Make an exact copy of the data below, leaving out every picture.

INFORMATION SHOWN —
****************************************

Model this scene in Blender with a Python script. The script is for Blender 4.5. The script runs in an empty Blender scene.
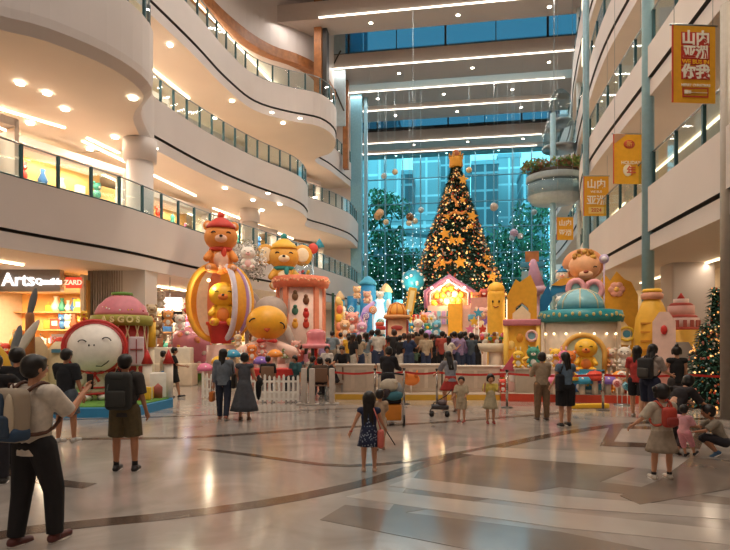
import bpy, bmesh, math, random
from mathutils import Vector, Matrix, Euler
R = math.radians
rnd = random.Random(11)
SC = bpy.context.scene
COL = SC.collection
CAMH = 1.85
YAW = R(9.13)
FOC = 560.0
HOR = 340.0

def P(px, py, d):
    """pixel of the photograph + distance along the view -> world point"""
    lat = (px-365)/FOC*d
    return Vector((-math.sin(YAW)*d+math.cos(YAW)*lat, math.cos(YAW)*d+math.sin(YAW)*lat, CAMH+(HOR-py)/FOC*d))
def G(px, py, z=0.0):
    """ground point seen at a pixel"""
    d = FOC*(CAMH-z)/(py-HOR)
    p = P(px, py, d); p.z = z
    return p
def D(px, d, z=0.0):
    p = P(px, 340, d); p.z = z
    return p

# ---------------------------------------------------------------- materials
MATS = {}
def mat(name, col=(.8,.8,.8), rough=.6, metal=0, emit=0, ecol=None, var=.06, scale=6, bump=0, alpha=1, coat=0, spec=None):
    if name in MATS: return MATS[name]
    m = bpy.data.materials.new(name); m.use_nodes = True
    nt = m.node_tree; b = nt.nodes['Principled BSDF']
    b.inputs['Roughness'].default_value = rough
    b.inputs['Metallic'].default_value = metal
    c = (*col, 1)
    if var:
        tc = nt.nodes.new('ShaderNodeTexCoord'); n = nt.nodes.new('ShaderNodeTexNoise')
        n.inputs['Scale'].default_value = scale; n.inputs['Detail'].default_value = 2
        r = nt.nodes.new('ShaderNodeValToRGB')
        r.color_ramp.elements[0].position = .3; r.color_ramp.elements[1].position = .7
        r.color_ramp.elements[0].color = (*[max(0, x*(1-var)) for x in col], 1)
        r.color_ramp.elements[1].color = (*[min(1, x*(1+var)) for x in col], 1)
        nt.links.new(tc.outputs['Object'], n.inputs['Vector'])
        nt.links.new(n.outputs['Fac'], r.inputs['Fac'])
        nt.links.new(r.outputs['Color'], b.inputs['Base Color'])
        if bump:
            bp = nt.nodes.new('ShaderNodeBump'); bp.inputs['Strength'].default_value = bump
            nt.links.new(n.outputs['Fac'], bp.inputs['Height']); nt.links.new(bp.outputs['Normal'], b.inputs['Normal'])
    else:
        b.inputs['Base Color'].default_value = c
    if emit:
        b.inputs['Emission Color'].default_value = (*(ecol or col), 1)
        b.inputs['Emission Strength'].default_value = emit
    if coat: b.inputs['Coat Weight'].default_value = coat
    MATS[name] = m
    return m
def hexc(h):
    h = h.lstrip('#')
    return tuple((lambda c: c/12.92 if c <= .04045 else ((c+.055)/1.055)**2.4)(int(h[i:i+2], 16)/255) for i in (0, 2, 4))
def hm(h, rough=.55, **k):
    """plain procedural material from a hex colour"""
    return mat('paint_'+h+('' if rough == .55 else '_%d' % int(rough*100)), hexc(h), rough, **k)
def cloth(h):
    return mat('cloth_'+h, hexc(h), .85, var=.16, scale=14, bump=.15)
def glow(h, s):
    return mat('glow_%s_%g' % (h, s), hexc(h), .5, emit=s, var=0)
def glass_mat(name, tint, refl=.25, rough=.03):
    m = bpy.data.materials.new(name); m.use_nodes = True
    nt = m.node_tree; nt.nodes.clear()
    o = nt.nodes.new('ShaderNodeOutputMaterial'); mx = nt.nodes.new('ShaderNodeMixShader')
    t = nt.nodes.new('ShaderNodeBsdfTransparent'); g = nt.nodes.new('ShaderNodeBsdfGlossy')
    f = nt.nodes.new('ShaderNodeLayerWeight'); f.inputs['Blend'].default_value = .5
    pw = nt.nodes.new('ShaderNodeMath'); pw.operation = 'POWER'; pw.inputs[1].default_value = 4
    mul = nt.nodes.new('ShaderNodeMath'); mul.operation = 'MULTIPLY_ADD'; mul.inputs[1].default_value = .1+refl; mul.inputs[2].default_value = refl*.15
    nt.links.new(f.outputs['Facing'], pw.inputs[0])
    t.inputs['Color'].default_value = (*tint, 1); g.inputs['Roughness'].default_value = rough
    nt.links.new(pw.outputs[0], mul.inputs[0]); nt.links.new(mul.outputs[0], mx.inputs[0])
    nt.links.new(t.outputs[0], mx.inputs[1]); nt.links.new(g.outputs[0], mx.inputs[2]); nt.links.new(mx.outputs[0], o.inputs[0])
    MATS[name] = m
    return m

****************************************

WRITTEN RESPONSE —
Model this scene in Blender with a Python script. The script is for Blender 4.5. The script runs in an empty Blender scene.
import bpy, bmesh, math, random
from mathutils import Vector, Matrix, Euler
R = math.radians
rnd = random.Random(11)
SC = bpy.context.scene
COL = SC.collection
CAMH = 1.85
YAW = R(9.13)
FOC = 560.0
HOR = 340.0

def P(px, py, d):
    """pixel of the photograph + distance along the view -> world point"""
    lat = (px-365)/FOC*d
    return Vector((-math.sin(YAW)*d+math.cos(YAW)*lat, math.cos(YAW)*d+math.sin(YAW)*lat, CAMH+(HOR-py)/FOC*d))
def G(px, py, z=0.0):
    """ground point seen at a pixel"""
    d = FOC*(CAMH-z)/(py-HOR)
    p = P(px, py, d); p.z = z
    return p
def D(px, d, z=0.0):
    p = P(px, 340, d); p.z = z
    return p

# ---------------------------------------------------------------- materials
MATS = {}
def mat(name, col=(.8,.8,.8), rough=.6, metal=0, emit=0, ecol=None, var=.06, scale=6, bump=0, alpha=1, coat=0, spec=None):
    if name in MATS: return MATS[name]
    m = bpy.data.materials.new(name); m.use_nodes = True
    nt = m.node_tree; b = nt.nodes['Principled BSDF']
    b.inputs['Roughness'].default_value = rough
    b.inputs['Metallic'].default_value = metal
    c = (*col, 1)
    if var:
        tc = nt.nodes.new('ShaderNodeTexCoord'); n = nt.nodes.new('ShaderNodeTexNoise')
        n.inputs['Scale'].default_value = scale; n.inputs['Detail'].default_value = 2
        r = nt.nodes.new('ShaderNodeValToRGB')
        r.color_ramp.elements[0].position = .3; r.color_ramp.elements[1].position = .7
        r.color_ramp.elements[0].color = (*[max(0, x*(1-var)) for x in col], 1)
        r.color_ramp.elements[1].color = (*[min(1, x*(1+var)) for x in col], 1)
        nt.links.new(tc.outputs['Object'], n.inputs['Vector'])
        nt.links.new(n.outputs['Fac'], r.inputs['Fac'])
        nt.links.new(r.outputs['Color'], b.inputs['Base Color'])
        if bump:
            bp = nt.nodes.new('ShaderNodeBump'); bp.inputs['Strength'].default_value = bump
            nt.links.new(n.outputs['Fac'], bp.inputs['Height']); nt.links.new(bp.outputs['Normal'], b.inputs['Normal'])
    else:
        b.inputs['Base Color'].default_value = c
    if emit:
        b.inputs['Emission Color'].default_value = (*(ecol or col), 1)
        b.inputs['Emission Strength'].default_value = emit
    if coat: b.inputs['Coat Weight'].default_value = coat
    MATS[name] = m
    return m
def hexc(h):
    h = h.lstrip('#')
    return tuple((lambda c: c/12.92 if c <= .04045 else ((c+.055)/1.055)**2.4)(int(h[i:i+2], 16)/255) for i in (0, 2, 4))
def hm(h, rough=.55, **k):
    """plain procedural material from a hex colour"""
    return mat('paint_'+h+('' if rough == .55 else '_%d' % int(rough*100)), hexc(h), rough, **k)
def cloth(h):
    return mat('cloth_'+h, hexc(h), .85, var=.16, scale=14, bump=.15)
def glow(h, s):
    return mat('glow_%s_%g' % (h, s), hexc(h), .5, emit=s, var=0)
def glass_mat(name, tint, refl=.25, rough=.03):
    m = bpy.data.materials.new(name); m.use_nodes = True
    nt = m.node_tree; nt.nodes.clear()
    o = nt.nodes.new('ShaderNodeOutputMaterial'); mx = nt.nodes.new('ShaderNodeMixShader')
    t = nt.nodes.new('ShaderNodeBsdfTransparent'); g = nt.nodes.new('ShaderNodeBsdfGlossy')
    f = nt.nodes.new('ShaderNodeLayerWeight'); f.inputs['Blend'].default_value = .5
    pw = nt.nodes.new('ShaderNodeMath'); pw.operation = 'POWER'; pw.inputs[1].default_value = 4
    mul = nt.nodes.new('ShaderNodeMath'); mul.operation = 'MULTIPLY_ADD'; mul.inputs[1].default_value = .1+refl; mul.inputs[2].default_value = refl*.15
    nt.links.new(f.outputs['Facing'], pw.inputs[0])
    t.inputs['Color'].default_value = (*tint, 1); g.inputs['Roughness'].default_value = rough
    nt.links.new(pw.outputs[0], mul.inputs[0]); nt.links.new(mul.outputs[0], mx.inputs[0])
    nt.links.new(t.outputs[0], mx.inputs[1]); nt.links.new(g.outputs[0], mx.inputs[2]); nt.links.new(mx.outputs[0], o.inputs[0])
    MATS[name] = m
    return m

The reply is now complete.